What you need to do. Write the listing below out again exactly, dropping the images.

Dataset content.
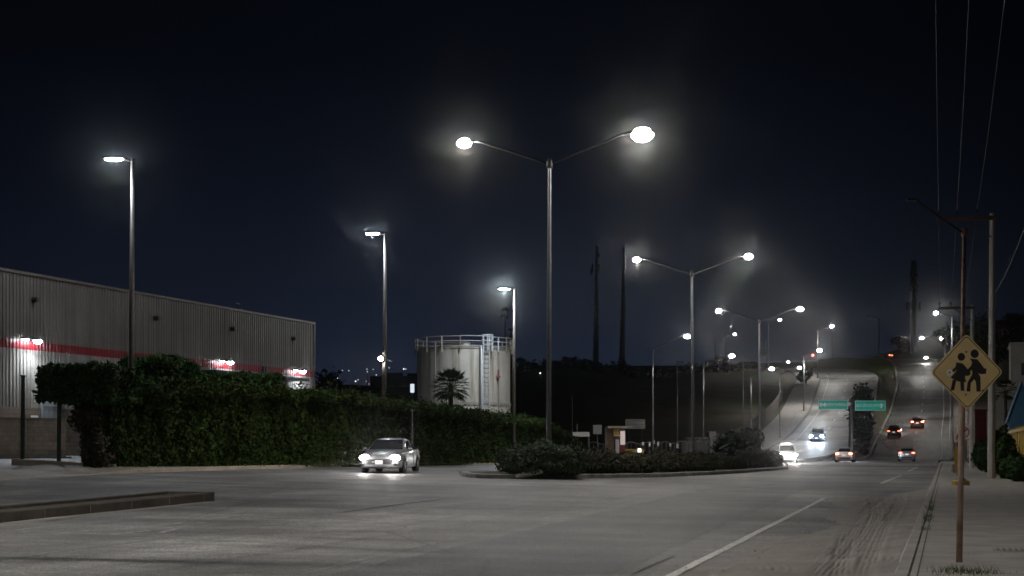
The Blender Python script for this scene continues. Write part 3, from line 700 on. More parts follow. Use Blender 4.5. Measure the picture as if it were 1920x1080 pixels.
ua, ub = wall_u(540), wall_u(362); zc = wall_z(450,705)
mb = MB(); mb.box(((ua+ub)/2,.75,zc),(ub-ua,1.4,.16)); mb.build('canopy', M['dkmetal'], wh)
mb = MB(); mb.box(((ua+ub)/2,.06,zc-1.2),(ub-ua-.4,.08,2.2)); mb.build('loading_door', M['grey'], wh)
u = wall_u(491); z = wall_z(491,697); mb = MB(); mb.bbox((u-.14,.2,z),(.14,.12,.62),.01); mb.bbox((u+.14,.2,z),(.14,.12,.62),.01); mb.build('louvre', M['dkmetal'], wh)
u = wall_u(62); mb = MB(); mb.bbox((u,.075,wall_z(62,788)),(.5,.03,.42),.01); mb.build('notice_board', M['white'], wh)
mb = MB(); u = 4.2; mb.tube([(u,-3,ZT-.3),(u,-3,ZT+.95)],.03,6); mb.box((u,-3,ZT+.9),(.5,.06,.05)); mb.tube([(u-.45,-3,ZT-.3),(u-.45,-3,ZT+.5)],.03,6); mb.ball((u-.45,-3,ZT+.55),.14,.06,.14); mb.build('antenna', M['dkmetal'], wh)
# low block screen wall at its foot
u0, u1 = wall_u(82), wall_u(-60); scr = thing('screen_wall', 'low brown block wall in front of the warehouse at the left edge', 'wall', (CWx,CWy,wz), math.atan2(UY,UX))
zt_ = HC+(CY-795)/F*(CWy+UY*wall_u(50)) - wz
mb = MB(); mb.box(((u0+u1)/2,1.1,zt_/2-.1),(u1-u0,.25,zt_+.6)); mb.build('blockwork', M['block'], scr)
mb = MB(); mb.box(((u0+u1)/2,1.1,zt_+.23),(u1-u0+.05,.31,.06)); mb.build('coping', M['block'], scr)
mb = MB(); mb.box(((u0+u1)/2,1.32,.55),(u1-u0+.3,.2,.7)); mb.build('plinth', M['darkwall'], scr)
# wall lamps
for px, py, lab, pw in ((58,639,'wall lamp on the red stripe at the far left of the warehouse',420),(421,679,'wall lamp on the red stripe over the dark canopy',260),(558,696,'wall lamp on the red stripe at the right end of the warehouse',420)):
    u = wall_u(px); z = wall_z(px,py); Wm = wh.matrix_basis
    p = Matrix.Translation((CWx,CWy,wz)) @ Matrix.Rotation(math.atan2(UY,UX),4,'Z') @ Vector((u,.0,z))
    t = thing('wall_lamp', lab, 'wall lamp', p, math.atan2(UY,UX), 'wall lamps along the warehouse stripe')
    mb = MB(); mb.bbox((0,.10,.05),(.3,.2,.16),.02); mb.tube([(-.15,.2,.05),(.9,.3,.05)],.025,6); mb.bbox((0,.34,.06),(.50,.34,.12),.03); mb.bbox((.75,.3,.05),(.5,.2,.08),.02); h = mb.build('lamp_head', M['dkmetal'], t)
    mb = MB(); mb.ball((0,.36,-.02),.24,.17,.13); mb.build('lens', M['lens_blue'], h, True)
    mb = MB(); mb.ball((.75,.3,-.0),.24,.09,.05); mb.build('lens', M['lens_blue'], h, True)  # elongated reflected highlight beside the lamp, put in as a second glowing lens
    lamp_light('SPOT', (.1,.5,-.16), pw, (.88,.94,1.0), t, .08, 140, (R(14),0,0), .8)
    lamp_light('SPOT', (.75,.42,-.12), pw*.25, (.88,.94,1.0), t, .08, 140, (R(14),0,0), .8)  # weak spot added to go with that highlight

# wire fence at the far left
fp = [onground(42,57,.0), onground(110,57.6,.0)]
fe = thing('wire_fence', 'dark green wire fence with two tall posts on a tan kerb at the left', 'fence', fp[0])
Hf = HC+(CY-706)/F*57 - fp[0].z
for q in (Vector((0,0,0)), fp[1]-fp[0], (fp[1]-fp[0])*2):
    mb = MB(); mb.tube([q+Vector((0,0,-.2)), q+Vector((.03,0,Hf))],.085,8); mb.bbox(q+Vector((.03,0,Hf+.03)),(.2,.2,.06),.02); mb.build('post', M['greenpost'], fe)
mb = MB(); e = (fp[1]-fp[0])*2
for k in range(9): z = .25+k*(Hf-.35)/8; mb.tube([Vector((0,.02,z)), e+Vector((0,.02,z))], .003, 4)
for k in range(1,14): q = e*(k/14); mb.tube([q+Vector((0,.025,.2)), q+Vector((0,.025,Hf-.1))], .002, 4)
mb.build('wire_mesh', M['greenpost'], fe)
struct(kerb_run('kerb', gpath([(fp[0].x-.35,fp[0].y-.2),(fp[1].x-.2,fp[1].y-.1),(fp[1].x+2.2,fp[1].y+.4)],.5), .35, .26, M['tan_kerb']))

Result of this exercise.
The Blender Python script for this scene continues. Write part 3, from line 700 on. More parts follow. Use Blender 4.5. Measure the picture as if it were 1920x1080 pixels.
ua, ub = wall_u(540), wall_u(362); zc = wall_z(450,705)
mb = MB(); mb.box(((ua+ub)/2,.75,zc),(ub-ua,1.4,.16)); mb.build('canopy', M['dkmetal'], wh)
mb = MB(); mb.box(((ua+ub)/2,.06,zc-1.2),(ub-ua-.4,.08,2.2)); mb.build('loading_door', M['grey'], wh)
u = wall_u(491); z = wall_z(491,697); mb = MB(); mb.bbox((u-.14,.2,z),(.14,.12,.62),.01); mb.bbox((u+.14,.2,z),(.14,.12,.62),.01); mb.build('louvre', M['dkmetal'], wh)
u = wall_u(62); mb = MB(); mb.bbox((u,.075,wall_z(62,788)),(.5,.03,.42),.01); mb.build('notice_board', M['white'], wh)
mb = MB(); u = 4.2; mb.tube([(u,-3,ZT-.3),(u,-3,ZT+.95)],.03,6); mb.box((u,-3,ZT+.9),(.5,.06,.05)); mb.tube([(u-.45,-3,ZT-.3),(u-.45,-3,ZT+.5)],.03,6); mb.ball((u-.45,-3,ZT+.55),.14,.06,.14); mb.build('antenna', M['dkmetal'], wh)
# low block screen wall at its foot
u0, u1 = wall_u(82), wall_u(-60); scr = thing('screen_wall', 'low brown block wall in front of the warehouse at the left edge', 'wall', (CWx,CWy,wz), math.atan2(UY,UX))
zt_ = HC+(CY-795)/F*(CWy+UY*wall_u(50)) - wz
mb = MB(); mb.box(((u0+u1)/2,1.1,zt_/2-.1),(u1-u0,.25,zt_+.6)); mb.build('blockwork', M['block'], scr)
mb = MB(); mb.box(((u0+u1)/2,1.1,zt_+.23),(u1-u0+.05,.31,.06)); mb.build('coping', M['block'], scr)
mb = MB(); mb.box(((u0+u1)/2,1.32,.55),(u1-u0+.3,.2,.7)); mb.build('plinth', M['darkwall'], scr)
# wall lamps
for px, py, lab, pw in ((58,639,'wall lamp on the red stripe at the far left of the warehouse',420),(421,679,'wall lamp on the red stripe over the dark canopy',260),(558,696,'wall lamp on the red stripe at the right end of the warehouse',420)):
    u = wall_u(px); z = wall_z(px,py); Wm = wh.matrix_basis
    p = Matrix.Translation((CWx,CWy,wz)) @ Matrix.Rotation(math.atan2(UY,UX),4,'Z') @ Vector((u,.0,z))
    t = thing('wall_lamp', lab, 'wall lamp', p, math.atan2(UY,UX), 'wall lamps along the warehouse stripe')
    mb = MB(); mb.bbox((0,.10,.05),(.3,.2,.16),.02); mb.tube([(-.15,.2,.05),(.9,.3,.05)],.025,6); mb.bbox((0,.34,.06),(.50,.34,.12),.03); mb.bbox((.75,.3,.05),(.5,.2,.08),.02); h = mb.build('lamp_head', M['dkmetal'], t)
    mb = MB(); mb.ball((0,.36,-.02),.24,.17,.13); mb.build('lens', M['lens_blue'], h, True)
    mb = MB(); mb.ball((.75,.3,-.0),.24,.09,.05); mb.build('lens', M['lens_blue'], h, True)  # elongated reflected highlight beside the lamp, put in as a second glowing lens
    lamp_light('SPOT', (.1,.5,-.16), pw, (.88,.94,1.0), t, .08, 140, (R(14),0,0), .8)
    lamp_light('SPOT', (.75,.42,-.12), pw*.25, (.88,.94,1.0), t, .08, 140, (R(14),0,0), .8)  # weak spot added to go with that highlight

# wire fence at the far left
fp = [onground(42,57,.0), onground(110,57.6,.0)]
fe = thing('wire_fence', 'dark green wire fence with two tall posts on a tan kerb at the left', 'fence', fp[0])
Hf = HC+(CY-706)/F*57 - fp[0].z
for q in (Vector((0,0,0)), fp[1]-fp[0], (fp[1]-fp[0])*2):
    mb = MB(); mb.tube([q+Vector((0,0,-.2)), q+Vector((.03,0,Hf))],.085,8); mb.bbox(q+Vector((.03,0,Hf+.03)),(.2,.2,.06),.02); mb.build('post', M['greenpost'], fe)
mb = MB(); e = (fp[1]-fp[0])*2
for k in range(9): z = .25+k*(Hf-.35)/8; mb.tube([Vector((0,.02,z)), e+Vector((0,.02,z))], .003, 4)
for k in range(1,14): q = e*(k/14); mb.tube([q+Vector((0,.025,.2)), q+Vector((0,.025,Hf-.1))], .002, 4)
mb.build('wire_mesh', M['greenpost'], fe)
struct(kerb_run('kerb', gpath([(fp[0].x-.35,fp[0].y-.2),(fp[1].x-.2,fp[1].y-.1),(fp[1].x+2.2,fp[1].y+.4)],.5), .35, .26, M['tan_kerb']))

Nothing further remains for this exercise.